"Origin of Life" - Organic Molecules Formed by Bombardment of Oceans by Meteorites!

A team led by Dr. Hiromoto Nakazawa, an Honorary Fellow of the National Institute for Materials Science, in joint work with the Tohoku University Graduate School of Science, confirmed the formation of glycine, (amino acid), various species of amine, various carboxylic acids (fatty acids) and other bioorganic molecules and their precursors in an experiment in which carbon (solid), iron, nickel, water, and nitrogen gas were packed in a stainless steel capsule. The capsule was impacted with a high speed flying object and then recovered, and the formation products were analyzed. This experiment simulated the chemical reactions when meteorites bombarded the oceans of the early Earth. Meteorites were frequent around 4.0-3.8 billion years ago, when oceans had appeared on the Earth. Thus, this experiment strongly suggests the origin of the bioorganic molecules that became the starting point for the origin of life.

In 1953, S.L. Miller demonstrated that several amino acids and bioorganic molecules form as a result of electrical discharge in a gas containing CH₄ (methane), NH₃ (ammonia), and H₂O (water). This composition was based on the model of the Earth’s primeval atmosphere at the time. The experiment became the starting point for scientific research on the origin of life. Miller’s work was followed by other experiments using diverse energy sources in place of electrical discharge, including electron beams, ultraviolet rays, X-rays, and shock waves. Because it was found that basically the same results can be obtained with a reducing atmosphere composition that includes either methane or ammonia, scientists considered that organic molecules were easily formed on the primitive Earth. However, at the same time, research had also demonstrated that organic molecules do not form in a non-reducing or oxidizing atmospheres in which the main component is N₂ (nitrogen) or CO₂ (carbonic acid gas).

S.L. Miller’s simple experiment and model of lightning, which seems possible in nature, were generally widely believed to be the origin of organic molecules, and were introduced in middle school and high school science texts and supplementary reading materials.

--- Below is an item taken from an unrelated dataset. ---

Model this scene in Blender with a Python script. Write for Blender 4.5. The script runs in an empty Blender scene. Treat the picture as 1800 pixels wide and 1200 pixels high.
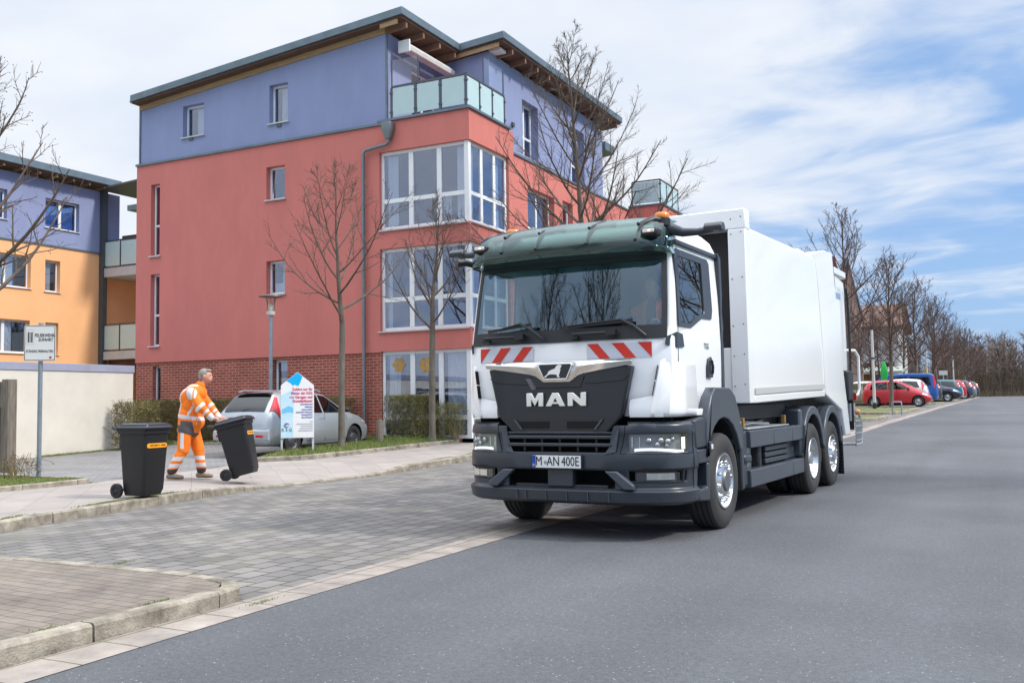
import bpy, bmesh, math, random
from mathutils import Vector, Matrix, Euler
R = math.radians
S = bpy.context.scene
COL = S.collection

# ------------------------------------------------------------------ camera
CAM_H = 1.35
F, PITCH, ROLL, YAW = 1700.0, .06291555, -.0150045, .46572375
_f = Vector((-math.sin(YAW)*math.cos(PITCH), math.cos(YAW)*math.cos(PITCH), math.sin(PITCH)))
_r0 = Vector((math.cos(YAW), math.sin(YAW), 0)); _u0 = _r0.cross(_f)
_r = _r0*math.cos(ROLL)+_u0*math.sin(ROLL); _u = -_r0*math.sin(ROLL)+_u0*math.cos(ROLL)
cam_d = bpy.data.cameras.new('camera'); cam = bpy.data.objects.new('camera', cam_d); COL.objects.link(cam)
cam_d.sensor_width = 36; cam_d.lens = 36*F/1800; cam_d.clip_end = 2000; cam_d.clip_start = .05
mw = Matrix((( _r.x, _u.x, -_f.x, 0), (_r.y, _u.y, -_f.y, 0), (_r.z, _u.z, -_f.z, CAM_H), (0, 0, 0, 1)))
cam.matrix_world = mw
S.camera = cam
# ------------------------------------------------------------------ light
SUN_EL, SUN_AZ = 44.0, 9.0            # azimuth measured from +X towards +Y
w = bpy.data.worlds.new('World'); S.world = w; w.use_nodes = True
nt = w.node_tree; nt.nodes.clear()
def WN(t): return nt.nodes.new(t)
out = WN('ShaderNodeOutputWorld'); bg = WN('ShaderNodeBackground'); bg.inputs[1].default_value = .10
sky = WN('ShaderNodeTexSky'); sky.sky_type = 'NISHITA'; sky.sun_disc = False
sky.sun_elevation = R(SUN_EL); sky.sun_rotation = R(90-SUN_AZ); sky.air_density = 1.0; sky.dust_density = .6; sky.ozone_density = 1.6
tc = WN('ShaderNodeTexCoord'); sep = WN('ShaderNodeSeparateXYZ'); nt.links.new(tc.outputs['Generated'], sep.inputs[0])
def wmath(op, a, b=None, c=None):
    n = WN('ShaderNodeMath'); n.operation = op
    for i, v in enumerate((a, b, c)):
        if v is None: continue
        if isinstance(v, (int, float)): n.inputs[i].default_value = v
        else: nt.links.new(v, n.inputs[i])
    return n.outputs[0]
zc = wmath('MAXIMUM', sep.outputs['Z'], 0.0)
den = wmath('ADD', zc, .16)
cx = wmath('DIVIDE', sep.outputs['X'], den); cy = wmath('DIVIDE', sep.outputs['Y'], den)
cmb = WN('ShaderNodeCombineXYZ'); nt.links.new(cx, cmb.inputs[0]); nt.links.new(cy, cmb.inputs[1])
mp = WN('ShaderNodeMapping'); mp.inputs['Rotation'].default_value = (0, 0, R(35)); mp.inputs['Scale'].default_value = (.7, 1.0, 1)
nt.links.new(cmb.outputs[0], mp.inputs[0])
n1 = WN('ShaderNodeTexNoise'); n1.inputs['Scale'].default_value = .95; n1.inputs['Detail'].default_value = 7; n1.inputs['Roughness'].default_value = .55; n1.inputs['Distortion'].default_value = .5
nt.links.new(mp.outputs[0], n1.inputs['Vector'])
n2 = WN('ShaderNodeTexNoise'); n2.inputs['Scale'].default_value = 4.5; n2.inputs['Detail'].default_value = 6; n2.inputs['Distortion'].default_value = .8
nt.links.new(mp.outputs[0], n2.inputs['Vector'])
# more cloud to the left of the street (the -X half of the sky) than over its far end
bias = wmath('MULTIPLY', wmath('ADD', wmath('MULTIPLY', sep.outputs['X'], -.20), wmath('MULTIPLY', zc, .46)), 1.0)
cs = wmath('ADD', wmath('ADD', wmath('MULTIPLY', n1.outputs['Fac'], .75), wmath('MULTIPLY', n2.outputs['Fac'], .25)), bias)
cr = WN('ShaderNodeMapRange'); cr.interpolation_type = 'SMOOTHSTEP'
cr.inputs['From Min'].default_value = .50; cr.inputs['From Max'].default_value = .665
nt.links.new(cs, cr.inputs['Value'])
cov = wmath('MULTIPLY_ADD', cr.outputs[0], .88, .07)
ccol = WN('ShaderNodeMix'); ccol.data_type = 'RGBA'
ccol.inputs[6].default_value = (4.9, 5.4, 6.2, 1); ccol.inputs[7].default_value = (6.0, 6.2, 6.5, 1)
n3 = WN('ShaderNodeTexNoise'); n3.inputs['Scale'].default_value = 2.2; n3.inputs['Detail'].default_value = 5
nt.links.new(mp.outputs[0], n3.inputs['Vector'])
nr = WN('ShaderNodeMapRange'); nr.inputs['From Min'].default_value = .38; nr.inputs['From Max'].default_value = .62
nt.links.new(n3.outputs['Fac'], nr.inputs['Value']); nt.links.new(nr.outputs[0], ccol.inputs[0])
# the clear sky between the clouds keeps its blue down to the horizon haze
sb = WN('ShaderNodeMix'); sb.data_type = 'RGBA'; sb.inputs[0].default_value = .75; nt.links.new(sky.outputs[0], sb.inputs[6]); sb.inputs[7].default_value = (1.55, 3.0, 5.6, 1)
# an overcast sky is about three times brighter overhead than near the horizon
zr_ = WN('ShaderNodeMapRange'); zr_.interpolation_type = 'SMOOTHSTEP'; zr_.inputs['From Min'].default_value = .42; zr_.inputs['From Max'].default_value = .9; zr_.inputs['To Min'].default_value = 1.; zr_.inputs['To Max'].default_value = 3.1
nt.links.new(zc, zr_.inputs['Value'])
vs_ = WN('ShaderNodeVectorMath'); vs_.operation = 'SCALE'; nt.links.new(ccol.outputs[2], vs_.inputs[0]); nt.links.new(zr_.outputs[0], vs_.inputs['Scale'])
mx = WN('ShaderNodeMix'); mx.data_type = 'RGBA'
nt.links.new(cov, mx.inputs[0]); nt.links.new(sb.outputs[2], mx.inputs[6]); nt.links.new(vs_.outputs[0], mx.inputs[7])
nt.links.new(mx.outputs[2], bg.inputs[0]); nt.links.new(bg.outputs[0], out.inputs[0])
sd_ = bpy.data.lights.new('sun', 'SUN'); sd_.energy = 2.05; sd_.angle = R(6); sd_.color = (1, .94, .84)
sun = bpy.data.objects.new('sun', sd_); COL.objects.link(sun)
_to = Vector((math.cos(R(SUN_EL))*math.cos(R(SUN_AZ)), math.cos(R(SUN_EL))*math.sin(R(SUN_AZ)), math.sin(R(SUN_EL))))
sun.rotation_euler = _to.to_track_quat('Z', 'Y').to_euler(); sun.location = (20, 5, 30)
S.view_settings.view_transform = 'Standard'; S.view_settings.look = 'None'; S.view_settings.exposure = 0.64; S.view_settings.gamma = 1
S.render.engine = 'CYCLES'; S.cycles.max_bounces = 8; S.cycles.transparent_max_bounces = 16

def ray(px, py):
    return _f + _r*((px-900)/F) - _u*((py-600)/F)
def at_y(px, py, Y):                     # a measured pixel as a point on the plane y = Y
    d = ray(px, py); return Vector((0, 0, CAM_H)) + d*(Y/d.y)
def at_x(px, py, X):
    d = ray(px, py); return Vector((0, 0, CAM_H)) + d*(X/d.x)
def zg(Y):                               # the street climbs gently away from the camera
    t = max(0., Y-15.); return 1.31*(1-math.exp(-t/45.))
def gnd(px, py, dz=0):
    z = dz; d = ray(px, py)
    for i in range(60):
        q = Vector((0, 0, CAM_H)) + d*((z-CAM_H)/d.z); z = .5*z+.5*(zg(q.y)+dz)
    return q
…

However, earth science, which progressed rapidly from the 1970s through the beginning of the 21st century, revealed that the primitive Earth was not cool, but the entire Earth was once hot enough to melt, and a sea of magma (called the “magma ocean”) appeared on the primitive Earth. Therefore, even assuming hypothetically that organic molecules and reducing molecules such as methane and ammonia existed in the atmosphere, these would have been decomposed by contact with the high temperature magma (>1200°C), and light hydrogen would have escaped into space. As a result, it is now assumed that the primitive atmosphere was an oxidizing atmosphere consisting mainly of nitrogen and carbon oxides. This destroyed the basic premise of hypotheses regarding the formation of organic molecules, like that in Miller’s experiment, which had been widely believed up to the time, and the origin of organic molecules was once again a mystery.

An elucidation of how the diverse kinds and large quantities of organic molecules necessary for life came to exist on Earth, which is rational in terms of the Earth’s history, is the first problem in explaining the origin of life. In 2006, on the basis of a consideration based on the view of the Earth at the end of the 20th century and preparatory experimental results, Dr. Nakazawa of this research group proposed a “big bang theory of organic molecules” which stated that “organic molecules formed in diverse kinds and large quantities as a result of the intense bombardment of the oceans of the early Earth by planetoids and meteorites.” ⁽¹⁾ This is a new Japanese-originated scenario of the origin of organic molecules. As grounds for this proposal, in the previous year, 2005, Dr. Nakazawa and his colleagues demonstrated that ammonia, which is a precursor of the amino acids, forms in large quantity when a shock wave is applied to nitrogen, water, and iron, these being the representative components of the primeval atmosphere, oceans, and meteorites.⁽²⁾

(1)
    “The Origin of Life – A Scenario Written by the Earth,” Nakazawa H., Shinnihon Shuppansha (2006).
(2)
    “High yield shock synthesis of ammonia from iron, water and nitrogen available on the early Earth,” Nakazawa, H., Sekine, T., Kakegawa, T., and Nakazawa, S., Earth Planet. Sci. Let. 235, 356-360 (2005).